What the task asks - Copy the listing verbatim, excluding any images found in it.

↓

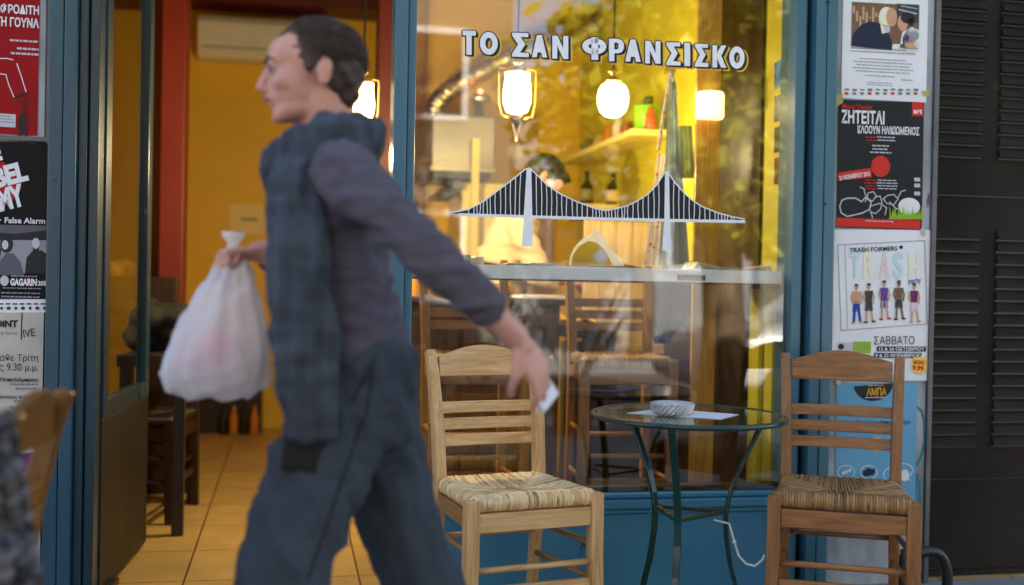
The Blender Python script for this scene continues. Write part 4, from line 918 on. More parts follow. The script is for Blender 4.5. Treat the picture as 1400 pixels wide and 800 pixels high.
# extractor stub and pole beside the hood
p = P(656, 130, 2.7)
t = thing('pipe_cowl', 'small steel cowl above the hood under the foil duct', 'cowl', tuple(p))
MB().lathe([(.03, -.22), (.03, -.05), (.075, -.03), (.055, .0), (.02, .01)], p, 16).build('cone', M['steel'], t, smooth=True); MB().ball(p+Vector((0, -.02, .018)), .013, 2).build('indicator', emit('red_indicator', (1, .12, .04), 4), t)
a, b = P(644, 300, 2.5), P(656, 190, 2.5)
tag(MB().bx(a.x, b.x, 2.50, 2.53, .9, b.z).build('upright', M['yellow_pale']), 'thin pale yellow upright under the right end of the steel hood', 'upright')
# low cupboard and worktop behind the cook
a, b = P(630, 360, 2.6), P(700, 252, 2.6)
t = thing('wall_cupboard', 'pale yellow kitchen unit behind the cook\'s shoulder', 'cupboard', ((a.x+b.x)/2, 2.9, 0))
MB().bx(a.x, b.x, 2.6, 3.18, 0, b.z).build('carcass', M['yellow_pale'], t, bevel=.005); MB().bx(a.x+.01, b.x-.01, 2.585, 2.597, b.z-.42, b.z-.03).build('door', M['yellow_pale'], t, bevel=.004)
a, b = P(612, 263, 2.4), P(630, 258, 2.4)
t = thing('tap', 'small dark tap on the kitchen wall under the hood', 'tap', tuple(a)); MB().tube([a+Vector((0, .78, .02)), a+Vector((.03, .1, .03)), a, a+Vector((-.01, -.02, -.03))], .016, 8).build('spout', M['black'], t, smooth=True); MB().bx(b.x-.03, b.x+.02, 2.5, 3.19, b.z+.01, b.z+.05).build('bracket', M['black'], t)
# service counter: brown cabinet
Yc = 1.15
a, b = P(556, 620, Yc), P(766, 409, Yc); xm = P(640, 500, Yc).x
t = thing('service_cabinet', 'dark brown panelled wooden cabinet behind the left cafe chair', 'cabinet', ((a.x+b.x)/2, Yc+.3, 0))
MB().bx(a.x, b.x, Yc, Yc+.55, 0, b.z-.032).build('carcass', M['cab_z'], t, bevel=.004)
MB().bx(a.x-.02, b.x+.02, Yc-.02, Yc+.57, b.z-.03, b.z).build('worktop', M['dark_z'], t, bevel=.006)
n_ = 3; wd = (b.x-a.x)/n_
for i in range(n_):
    x0, x1 = a.x+i*wd+.012, a.x+(i+1)*wd-.012
    mb = MB(); z0, z1 = .12, b.z-.07
    mb.bx(x0, x0+.05, Yc-.016, Yc-.001, z0, z1).bx(x1-.05, x1, Yc-.016, Yc-.001, z0, z1).bx(x0+.051, x1-.051, Yc-.0155, Yc-.001, z0, z0+.06).bx(x0+.051, x1-.051, Yc-.0155, Yc-.001, z1-.06, z1)
    d = mb.build('door', M['cab_z'], t, bevel=.004); MB().ball((x1-.03, Yc-.026, z1-.2), .012, 2).build('knob', M['brass'], d, smooth=True)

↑

Response below -
The Blender Python script for this scene continues. Write part 4, from line 918 on. More parts follow. The script is for Blender 4.5. Treat the picture as 1400 pixels wide and 800 pixels high.
# extractor stub and pole beside the hood
p = P(656, 130, 2.7)
t = thing('pipe_cowl', 'small steel cowl above the hood under the foil duct', 'cowl', tuple(p))
MB().lathe([(.03, -.22), (.03, -.05), (.075, -.03), (.055, .0), (.02, .01)], p, 16).build('cone', M['steel'], t, smooth=True); MB().ball(p+Vector((0, -.02, .018)), .013, 2).build('indicator', emit('red_indicator', (1, .12, .04), 4), t)
a, b = P(644, 300, 2.5), P(656, 190, 2.5)
tag(MB().bx(a.x, b.x, 2.50, 2.53, .9, b.z).build('upright', M['yellow_pale']), 'thin pale yellow upright under the right end of the steel hood', 'upright')
# low cupboard and worktop behind the cook
a, b = P(630, 360, 2.6), P(700, 252, 2.6)
t = thing('wall_cupboard', 'pale yellow kitchen unit behind the cook\'s shoulder', 'cupboard', ((a.x+b.x)/2, 2.9, 0))
MB().bx(a.x, b.x, 2.6, 3.18, 0, b.z).build('carcass', M['yellow_pale'], t, bevel=.005); MB().bx(a.x+.01, b.x-.01, 2.585, 2.597, b.z-.42, b.z-.03).build('door', M['yellow_pale'], t, bevel=.004)
a, b = P(612, 263, 2.4), P(630, 258, 2.4)
t = thing('tap', 'small dark tap on the kitchen wall under the hood', 'tap', tuple(a)); MB().tube([a+Vector((0, .78, .02)), a+Vector((.03, .1, .03)), a, a+Vector((-.01, -.02, -.03))], .016, 8).build('spout', M['black'], t, smooth=True); MB().bx(b.x-.03, b.x+.02, 2.5, 3.19, b.z+.01, b.z+.05).build('bracket', M['black'], t)
# service counter: brown cabinet
Yc = 1.15
a, b = P(556, 620, Yc), P(766, 409, Yc); xm = P(640, 500, Yc).x
t = thing('service_cabinet', 'dark brown panelled wooden cabinet behind the left cafe chair', 'cabinet', ((a.x+b.x)/2, Yc+.3, 0))
MB().bx(a.x, b.x, Yc, Yc+.55, 0, b.z-.032).build('carcass', M['cab_z'], t, bevel=.004)
MB().bx(a.x-.02, b.x+.02, Yc-.02, Yc+.57, b.z-.03, b.z).build('worktop', M['dark_z'], t, bevel=.006)
n_ = 3; wd = (b.x-a.x)/n_
for i in range(n_):
    x0, x1 = a.x+i*wd+.012, a.x+(i+1)*wd-.012
    mb = MB(); z0, z1 = .12, b.z-.07
    mb.bx(x0, x0+.05, Yc-.016, Yc-.001, z0, z1).bx(x1-.05, x1, Yc-.016, Yc-.001, z0, z1).bx(x0+.051, x1-.051, Yc-.0155, Yc-.001, z0, z0+.06).bx(x0+.051, x1-.051, Yc-.0155, Yc-.001, z1-.06, z1)
    d = mb.build('door', M['cab_z'], t, bevel=.004); MB().ball((x1-.03, Yc-.026, z1-.2), .012, 2).build('knob', M['brass'], d, smooth=True)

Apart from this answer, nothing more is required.